The film was based upon the 1948 book Cheaper by the Dozen by Frank Gilbreth Jr. and Ernestine Gilbreth Carey which told of growing up in a family with twelve children.

Their parents were time and motion study and efficiency experts Frank Bunker Gilbreth and Lillian Moller Gilbreth. The title comes from one of Gilbreth's favorite jokes which played out in the movie that when he and his family were out driving and stopped at a red light, a pedestrian would ask "Hey, Mister! How come you got so many kids?" Gilbreth would pretend to ponder the question carefully, and then, just as the light turned green, would say "Well, they come cheaper by the dozen, you know," and drive off. In the book Frank Gilbreth died of a heart attack while talking to his wife on the telephone; in the movie when his wife answers the telephone, there is no reply on the other end of the line, although she is told by the operator she is still connected.
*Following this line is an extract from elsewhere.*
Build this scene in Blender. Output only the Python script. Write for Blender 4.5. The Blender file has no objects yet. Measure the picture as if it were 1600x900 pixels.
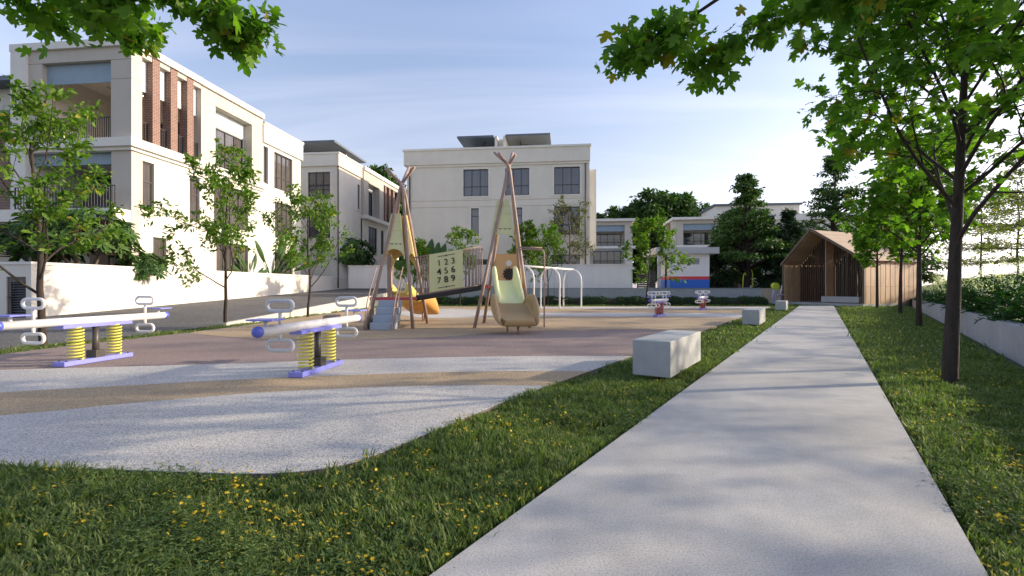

Based on the success of Cheaper by the Dozen, Gilbreth and Carey wrote a follow-up to their book entitled Belles on Their Toes which was also made into a movie by 20th Century Fox.

[edit] Cheaper by the Dozen (2003)

Cheaper by the Dozen from 2003 is not, in fact, a straight remake of this movie. The similarity between that movie and this Cheaper by the Dozen book and film lies in the fact that story features a family of twelve children, but the modern version does not have the melancholy ending of the 1950 release.